** Begin Records shown **

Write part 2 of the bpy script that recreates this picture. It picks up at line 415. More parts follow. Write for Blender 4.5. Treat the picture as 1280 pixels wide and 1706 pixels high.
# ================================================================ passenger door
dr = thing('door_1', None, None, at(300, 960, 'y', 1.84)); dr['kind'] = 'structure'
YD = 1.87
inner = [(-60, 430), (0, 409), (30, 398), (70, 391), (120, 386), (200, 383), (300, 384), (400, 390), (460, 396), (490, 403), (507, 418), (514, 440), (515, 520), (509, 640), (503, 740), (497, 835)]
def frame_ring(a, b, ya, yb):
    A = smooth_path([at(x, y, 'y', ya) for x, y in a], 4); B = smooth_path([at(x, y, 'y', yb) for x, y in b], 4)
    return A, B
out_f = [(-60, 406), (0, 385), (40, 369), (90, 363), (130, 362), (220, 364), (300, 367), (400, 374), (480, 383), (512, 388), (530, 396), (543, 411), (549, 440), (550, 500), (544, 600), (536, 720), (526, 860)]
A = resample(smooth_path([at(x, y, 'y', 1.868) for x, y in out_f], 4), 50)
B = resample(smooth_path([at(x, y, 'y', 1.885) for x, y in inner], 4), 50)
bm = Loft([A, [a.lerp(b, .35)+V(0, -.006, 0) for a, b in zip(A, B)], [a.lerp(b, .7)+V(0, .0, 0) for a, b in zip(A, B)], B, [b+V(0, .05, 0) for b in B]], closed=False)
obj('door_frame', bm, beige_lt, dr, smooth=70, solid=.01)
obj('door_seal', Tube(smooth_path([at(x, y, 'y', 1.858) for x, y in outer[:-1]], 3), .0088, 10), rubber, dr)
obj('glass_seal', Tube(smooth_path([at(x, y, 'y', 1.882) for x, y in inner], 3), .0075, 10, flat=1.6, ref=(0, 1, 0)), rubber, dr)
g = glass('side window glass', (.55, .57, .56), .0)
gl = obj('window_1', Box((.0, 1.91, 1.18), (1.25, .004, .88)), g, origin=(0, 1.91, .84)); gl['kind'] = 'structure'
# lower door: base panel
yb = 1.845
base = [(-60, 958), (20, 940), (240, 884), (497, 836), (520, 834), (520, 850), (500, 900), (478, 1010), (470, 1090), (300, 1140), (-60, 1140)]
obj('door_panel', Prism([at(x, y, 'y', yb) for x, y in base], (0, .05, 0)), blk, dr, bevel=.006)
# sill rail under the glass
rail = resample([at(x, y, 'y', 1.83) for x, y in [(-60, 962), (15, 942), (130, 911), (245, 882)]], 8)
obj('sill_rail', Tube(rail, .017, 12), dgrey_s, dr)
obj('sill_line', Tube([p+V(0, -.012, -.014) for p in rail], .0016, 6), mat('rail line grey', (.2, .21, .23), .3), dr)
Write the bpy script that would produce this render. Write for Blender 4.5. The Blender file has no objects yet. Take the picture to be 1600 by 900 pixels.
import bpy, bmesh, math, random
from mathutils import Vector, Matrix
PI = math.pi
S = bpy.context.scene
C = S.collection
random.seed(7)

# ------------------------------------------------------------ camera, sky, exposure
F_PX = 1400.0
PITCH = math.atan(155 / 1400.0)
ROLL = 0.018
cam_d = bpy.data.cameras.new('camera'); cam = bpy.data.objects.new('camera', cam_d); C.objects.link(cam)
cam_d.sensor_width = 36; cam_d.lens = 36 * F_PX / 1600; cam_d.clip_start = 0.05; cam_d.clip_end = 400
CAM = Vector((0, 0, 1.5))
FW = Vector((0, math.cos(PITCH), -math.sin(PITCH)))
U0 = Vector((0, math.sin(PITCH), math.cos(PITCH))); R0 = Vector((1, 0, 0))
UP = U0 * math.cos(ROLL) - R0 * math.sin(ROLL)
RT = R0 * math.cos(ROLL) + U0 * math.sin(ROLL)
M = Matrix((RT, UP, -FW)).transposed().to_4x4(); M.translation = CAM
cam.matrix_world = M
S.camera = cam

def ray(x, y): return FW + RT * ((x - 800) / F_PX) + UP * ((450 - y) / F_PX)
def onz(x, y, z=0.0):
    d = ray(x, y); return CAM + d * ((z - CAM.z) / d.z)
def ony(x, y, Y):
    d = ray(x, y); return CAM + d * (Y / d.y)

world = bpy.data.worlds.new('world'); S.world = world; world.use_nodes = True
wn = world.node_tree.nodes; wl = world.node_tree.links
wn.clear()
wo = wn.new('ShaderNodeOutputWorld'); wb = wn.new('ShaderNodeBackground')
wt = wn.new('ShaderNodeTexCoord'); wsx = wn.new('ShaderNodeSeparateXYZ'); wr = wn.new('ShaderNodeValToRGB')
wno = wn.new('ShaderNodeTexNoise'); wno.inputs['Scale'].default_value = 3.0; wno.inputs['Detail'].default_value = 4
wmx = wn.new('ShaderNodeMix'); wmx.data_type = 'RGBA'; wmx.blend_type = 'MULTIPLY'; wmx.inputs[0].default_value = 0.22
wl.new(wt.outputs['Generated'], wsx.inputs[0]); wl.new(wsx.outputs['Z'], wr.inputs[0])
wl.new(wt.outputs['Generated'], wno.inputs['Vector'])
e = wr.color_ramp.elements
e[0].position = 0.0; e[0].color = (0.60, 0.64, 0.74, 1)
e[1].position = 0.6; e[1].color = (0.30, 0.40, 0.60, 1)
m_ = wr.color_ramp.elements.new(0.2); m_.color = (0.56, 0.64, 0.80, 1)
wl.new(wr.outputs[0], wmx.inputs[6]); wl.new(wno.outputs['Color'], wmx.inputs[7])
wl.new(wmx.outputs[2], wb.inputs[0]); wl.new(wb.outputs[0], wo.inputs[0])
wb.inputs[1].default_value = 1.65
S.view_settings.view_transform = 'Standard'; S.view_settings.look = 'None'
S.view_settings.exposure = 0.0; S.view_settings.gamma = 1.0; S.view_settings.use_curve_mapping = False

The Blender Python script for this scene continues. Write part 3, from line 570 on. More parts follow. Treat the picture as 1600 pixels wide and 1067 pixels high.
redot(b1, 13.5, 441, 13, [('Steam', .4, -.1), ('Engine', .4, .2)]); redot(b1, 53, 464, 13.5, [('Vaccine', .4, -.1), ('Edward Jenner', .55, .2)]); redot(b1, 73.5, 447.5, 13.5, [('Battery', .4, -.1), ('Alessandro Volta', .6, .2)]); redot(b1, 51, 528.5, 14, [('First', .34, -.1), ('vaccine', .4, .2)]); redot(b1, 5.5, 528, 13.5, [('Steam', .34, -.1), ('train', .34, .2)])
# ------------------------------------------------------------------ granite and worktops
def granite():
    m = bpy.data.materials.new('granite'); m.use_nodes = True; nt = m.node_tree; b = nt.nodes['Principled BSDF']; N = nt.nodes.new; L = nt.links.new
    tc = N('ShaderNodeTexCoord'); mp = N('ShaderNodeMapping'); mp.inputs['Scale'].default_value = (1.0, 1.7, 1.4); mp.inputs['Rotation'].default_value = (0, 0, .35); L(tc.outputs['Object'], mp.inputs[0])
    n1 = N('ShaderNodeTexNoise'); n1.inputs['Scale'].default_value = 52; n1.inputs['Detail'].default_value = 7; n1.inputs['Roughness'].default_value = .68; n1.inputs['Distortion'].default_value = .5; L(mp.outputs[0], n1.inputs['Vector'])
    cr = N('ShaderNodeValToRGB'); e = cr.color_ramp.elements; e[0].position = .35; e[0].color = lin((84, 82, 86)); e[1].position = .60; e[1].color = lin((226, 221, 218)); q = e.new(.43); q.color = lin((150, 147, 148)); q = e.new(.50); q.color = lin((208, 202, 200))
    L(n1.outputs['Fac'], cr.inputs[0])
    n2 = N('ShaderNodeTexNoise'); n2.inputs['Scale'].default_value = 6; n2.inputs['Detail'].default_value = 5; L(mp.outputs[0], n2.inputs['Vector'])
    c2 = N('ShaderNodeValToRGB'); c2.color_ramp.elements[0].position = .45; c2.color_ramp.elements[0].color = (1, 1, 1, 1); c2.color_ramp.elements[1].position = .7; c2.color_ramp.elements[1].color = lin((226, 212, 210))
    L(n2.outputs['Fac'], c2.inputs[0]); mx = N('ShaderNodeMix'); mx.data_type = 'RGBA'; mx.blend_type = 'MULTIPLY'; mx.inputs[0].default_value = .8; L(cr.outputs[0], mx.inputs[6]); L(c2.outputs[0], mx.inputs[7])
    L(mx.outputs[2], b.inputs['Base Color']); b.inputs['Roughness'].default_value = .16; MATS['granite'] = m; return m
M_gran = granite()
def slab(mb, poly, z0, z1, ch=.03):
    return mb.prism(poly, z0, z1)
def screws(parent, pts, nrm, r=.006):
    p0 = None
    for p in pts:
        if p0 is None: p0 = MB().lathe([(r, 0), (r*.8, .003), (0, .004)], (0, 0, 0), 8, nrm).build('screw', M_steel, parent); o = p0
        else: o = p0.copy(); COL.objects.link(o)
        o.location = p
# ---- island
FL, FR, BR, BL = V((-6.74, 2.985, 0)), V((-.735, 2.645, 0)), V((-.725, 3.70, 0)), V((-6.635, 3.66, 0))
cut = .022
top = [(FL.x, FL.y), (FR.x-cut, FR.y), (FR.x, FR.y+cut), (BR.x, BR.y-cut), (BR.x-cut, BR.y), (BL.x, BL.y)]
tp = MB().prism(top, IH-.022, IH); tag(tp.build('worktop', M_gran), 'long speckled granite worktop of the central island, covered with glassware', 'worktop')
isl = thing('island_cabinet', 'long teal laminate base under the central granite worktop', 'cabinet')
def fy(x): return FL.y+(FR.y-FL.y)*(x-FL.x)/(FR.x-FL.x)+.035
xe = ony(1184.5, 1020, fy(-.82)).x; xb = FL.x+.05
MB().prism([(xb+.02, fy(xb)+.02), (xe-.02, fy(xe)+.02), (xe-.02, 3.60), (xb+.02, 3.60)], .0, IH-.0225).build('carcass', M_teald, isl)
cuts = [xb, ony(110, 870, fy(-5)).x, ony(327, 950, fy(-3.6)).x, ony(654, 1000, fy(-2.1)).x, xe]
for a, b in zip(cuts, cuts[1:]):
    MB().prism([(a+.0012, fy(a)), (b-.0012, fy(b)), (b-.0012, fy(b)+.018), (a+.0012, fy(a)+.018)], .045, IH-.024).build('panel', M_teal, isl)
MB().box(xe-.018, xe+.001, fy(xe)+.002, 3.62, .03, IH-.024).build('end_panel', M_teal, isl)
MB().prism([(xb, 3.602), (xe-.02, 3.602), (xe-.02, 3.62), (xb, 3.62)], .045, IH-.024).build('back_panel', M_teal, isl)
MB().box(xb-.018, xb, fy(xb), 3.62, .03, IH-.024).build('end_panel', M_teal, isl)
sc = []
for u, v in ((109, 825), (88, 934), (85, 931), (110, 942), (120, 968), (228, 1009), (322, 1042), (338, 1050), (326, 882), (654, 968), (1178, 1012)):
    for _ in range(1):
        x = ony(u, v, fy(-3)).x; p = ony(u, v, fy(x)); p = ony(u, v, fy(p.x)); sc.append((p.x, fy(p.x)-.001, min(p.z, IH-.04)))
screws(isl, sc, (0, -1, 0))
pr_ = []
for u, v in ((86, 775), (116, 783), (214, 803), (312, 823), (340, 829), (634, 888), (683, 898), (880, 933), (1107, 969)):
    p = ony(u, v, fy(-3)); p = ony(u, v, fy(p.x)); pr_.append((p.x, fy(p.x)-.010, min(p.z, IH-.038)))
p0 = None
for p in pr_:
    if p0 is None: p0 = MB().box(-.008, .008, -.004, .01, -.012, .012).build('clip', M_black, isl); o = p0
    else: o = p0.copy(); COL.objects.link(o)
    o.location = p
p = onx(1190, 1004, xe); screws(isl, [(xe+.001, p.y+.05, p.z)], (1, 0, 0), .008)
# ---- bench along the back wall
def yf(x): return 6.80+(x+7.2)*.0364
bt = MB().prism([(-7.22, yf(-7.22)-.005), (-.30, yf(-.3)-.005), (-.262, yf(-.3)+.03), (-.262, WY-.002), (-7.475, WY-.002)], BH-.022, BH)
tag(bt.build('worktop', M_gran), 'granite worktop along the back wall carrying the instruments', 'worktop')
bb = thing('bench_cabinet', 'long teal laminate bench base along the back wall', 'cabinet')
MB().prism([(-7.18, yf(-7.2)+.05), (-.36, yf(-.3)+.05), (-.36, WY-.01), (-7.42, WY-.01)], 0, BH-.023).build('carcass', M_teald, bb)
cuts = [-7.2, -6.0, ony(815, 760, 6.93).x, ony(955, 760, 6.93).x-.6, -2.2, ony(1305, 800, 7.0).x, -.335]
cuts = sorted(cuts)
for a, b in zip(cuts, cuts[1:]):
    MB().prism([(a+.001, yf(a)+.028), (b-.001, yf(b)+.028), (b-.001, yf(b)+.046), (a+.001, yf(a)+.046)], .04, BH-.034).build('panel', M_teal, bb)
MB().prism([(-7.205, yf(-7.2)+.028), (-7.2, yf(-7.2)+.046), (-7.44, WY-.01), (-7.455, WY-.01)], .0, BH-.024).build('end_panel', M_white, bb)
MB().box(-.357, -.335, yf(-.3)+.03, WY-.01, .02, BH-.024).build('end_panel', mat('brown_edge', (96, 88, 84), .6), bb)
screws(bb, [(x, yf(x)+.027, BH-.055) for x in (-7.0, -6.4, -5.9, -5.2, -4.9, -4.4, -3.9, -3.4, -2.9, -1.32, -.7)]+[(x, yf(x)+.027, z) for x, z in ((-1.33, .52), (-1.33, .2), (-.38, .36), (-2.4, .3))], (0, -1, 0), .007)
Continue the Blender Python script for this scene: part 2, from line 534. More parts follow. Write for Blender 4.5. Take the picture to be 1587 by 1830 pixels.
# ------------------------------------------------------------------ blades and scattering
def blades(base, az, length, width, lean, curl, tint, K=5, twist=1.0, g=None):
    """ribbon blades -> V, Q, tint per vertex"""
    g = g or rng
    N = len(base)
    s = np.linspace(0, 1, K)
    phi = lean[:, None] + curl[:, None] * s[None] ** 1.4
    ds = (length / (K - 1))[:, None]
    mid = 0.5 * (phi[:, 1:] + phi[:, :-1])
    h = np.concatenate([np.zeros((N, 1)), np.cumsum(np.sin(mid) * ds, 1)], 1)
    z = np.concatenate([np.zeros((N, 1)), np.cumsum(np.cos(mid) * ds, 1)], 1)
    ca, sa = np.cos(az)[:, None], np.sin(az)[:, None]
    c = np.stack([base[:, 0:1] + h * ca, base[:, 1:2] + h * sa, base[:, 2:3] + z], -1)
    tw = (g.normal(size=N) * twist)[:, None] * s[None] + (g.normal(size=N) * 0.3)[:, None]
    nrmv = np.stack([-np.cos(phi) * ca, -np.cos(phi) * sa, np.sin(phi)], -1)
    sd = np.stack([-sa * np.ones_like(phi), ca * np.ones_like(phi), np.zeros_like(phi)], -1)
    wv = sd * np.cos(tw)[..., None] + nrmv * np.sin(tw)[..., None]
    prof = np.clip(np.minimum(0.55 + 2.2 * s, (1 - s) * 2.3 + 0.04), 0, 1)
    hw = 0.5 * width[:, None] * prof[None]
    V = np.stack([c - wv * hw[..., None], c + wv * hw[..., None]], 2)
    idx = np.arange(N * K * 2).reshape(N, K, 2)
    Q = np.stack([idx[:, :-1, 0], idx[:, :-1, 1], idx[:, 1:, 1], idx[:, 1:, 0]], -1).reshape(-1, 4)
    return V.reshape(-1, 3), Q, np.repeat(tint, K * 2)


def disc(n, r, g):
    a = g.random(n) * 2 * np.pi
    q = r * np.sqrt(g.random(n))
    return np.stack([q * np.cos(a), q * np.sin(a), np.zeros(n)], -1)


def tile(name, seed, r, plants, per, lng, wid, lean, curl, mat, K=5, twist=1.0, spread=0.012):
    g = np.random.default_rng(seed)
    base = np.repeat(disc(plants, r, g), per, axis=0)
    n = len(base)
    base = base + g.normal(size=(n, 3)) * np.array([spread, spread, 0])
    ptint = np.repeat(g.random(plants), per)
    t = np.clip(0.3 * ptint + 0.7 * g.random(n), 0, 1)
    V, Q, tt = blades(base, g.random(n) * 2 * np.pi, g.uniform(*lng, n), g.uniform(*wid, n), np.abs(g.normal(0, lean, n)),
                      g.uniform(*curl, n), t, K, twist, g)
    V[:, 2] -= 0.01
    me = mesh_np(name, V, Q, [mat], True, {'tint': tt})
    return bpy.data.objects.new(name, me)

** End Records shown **

• Requirements
Reproduce exactly the lines from the line with "Write the bpy" through the line with "random.seed(7)", both end lines included, and only those lines.

• Result for this exercise
Write the bpy script that would produce this render. Write for Blender 4.5. The Blender file has no objects yet. Take the picture to be 1600 by 900 pixels.
import bpy, bmesh, math, random
from mathutils import Vector, Matrix
PI = math.pi
S = bpy.context.scene
C = S.collection
random.seed(7)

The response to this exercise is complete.